Thank You Hafiz

I write often in this blog about the belonging that can occur in participative leadership and in well-held containers of encounter and learning. Including earlier this week, musings on temporary coherence. I write often in this blog about discovering light together (as was the case in a recent walk with friends in the photo above).

Much of the search for any of us supporting and creating change is about finding the compelling and real purpose that can nurture and enlighten it all — nurture and enlighten the things big and complex that evolve over many seasons, and, nurture and enlighten the things small and plain that happen daily like the green growing. I’m glad to be one helping to create organizational narratives that invite people in organizations to recognize what compels.

Well, Hafiz, the 13th century Persian Poet has another way of saying all of that, and it makes me smile. What a thing to invite people to the dance of life, occurring in so many communities and teams.

For inspiration.

I sometimes forget
that I was created for Joy.
My mind is too busy.

My Heart is too heavy
for me to remember
that I have been
called to dance
the Sacred dance of life.

I was created to smile.
To Love.
To be lifted up.
And to lift others up.

O’ Sacred One,
untangle my feet
from all that ensnares.

Free my soul
that we might
Dance
and that our dancing
might be contagious.

4 Replies to “Thank You Hafiz”

  1. “nurture and enlighten” …

    and yes,

    “I was created for Joy.”

    The image that came to me reading further down in the poem from Hafiz was of being underwater, my legs and feet entangled in seaweed, me struggling to get free, and then suddenly released and rising to the surface of the water with that burst of relief and the great inhale of breath and the instant appreciation for being ALIVE. Maybe that image is a little bit scary as it begins.

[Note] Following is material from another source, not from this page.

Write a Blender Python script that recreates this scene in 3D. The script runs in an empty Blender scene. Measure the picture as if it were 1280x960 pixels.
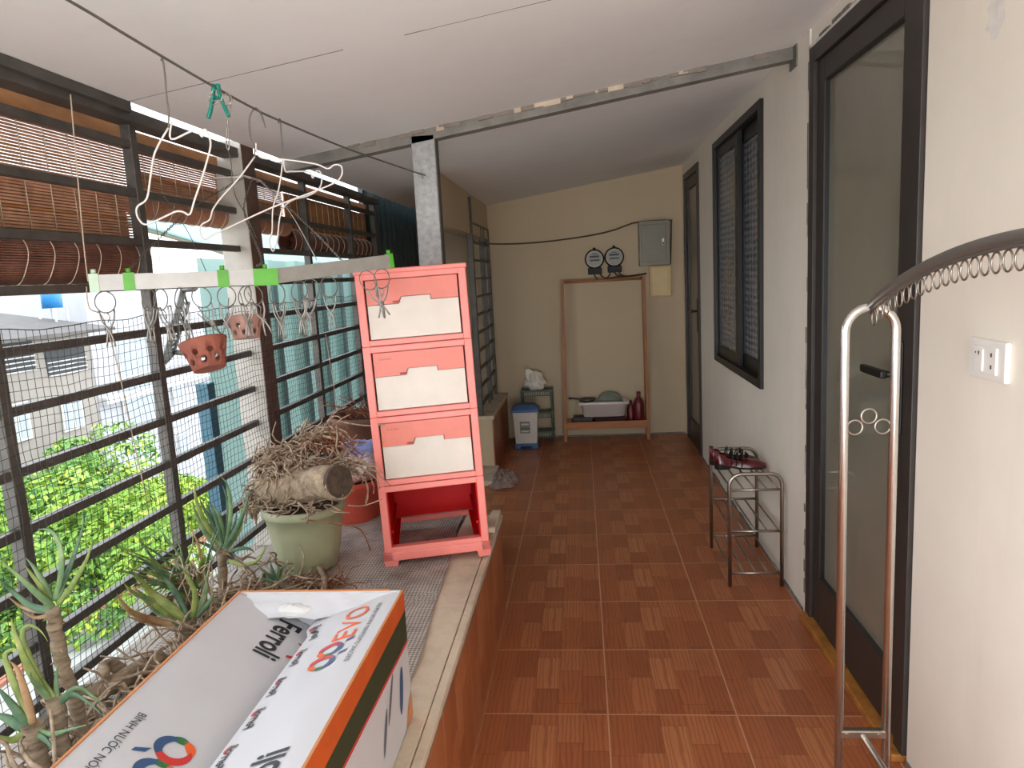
import bpy, bmesh, math, random
from mathutils import Vector, Matrix, noise
random.seed(7)
C = bpy.context.scene.collection
PI = math.pi
# ------------------------------------------------------------------ camera geometry (recovered from the photo's vanishing points)
F = 903.0; H = 1.395
def _n(v): return Vector(v).normalized()
DY = _n((85, -140, F)); _dn = _n((320, 6020, F)); _dn = (_dn - DY * _dn.dot(DY)).normalized()
DZ = -_dn; DX = DY.cross(DZ)
def ray(u, v):
    r = Vector((u - 640, v - 480, F)); return Vector((r.dot(DX), r.dot(DY), r.dot(DZ)))
CAM = Vector((0, 0, H))
def PX(u, v, x): r = ray(u, v); return CAM + r * (x / r.x)
def PY(u, v, y): r = ray(u, v); return CAM + r * (y / r.y)
def PZ(u, v, z): r = ray(u, v); return CAM + r * ((z - H) / r.z)
def ceil_z(x): return 2.2 - 0.139 * (0.845 - x)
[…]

But that’s how I’ve felt about my life for many years, that I was drowning and struggling to be freed of what ensnared me. It was the coming together of many things and persistent attention on my part, but ultimately it was also my determination that I would not die that way … I would not die without knowing what it is to be alive.

    1. Thx Saoirse. It is the journey, I feel, for most humans to seek and claim a kind of freedom. Sometimes it is joy-filled. Sometimes it is with terror. I’m glad for people like yourself, that dare to take such journeys, and that have capacity to hold space for others taking such journeys. A bow.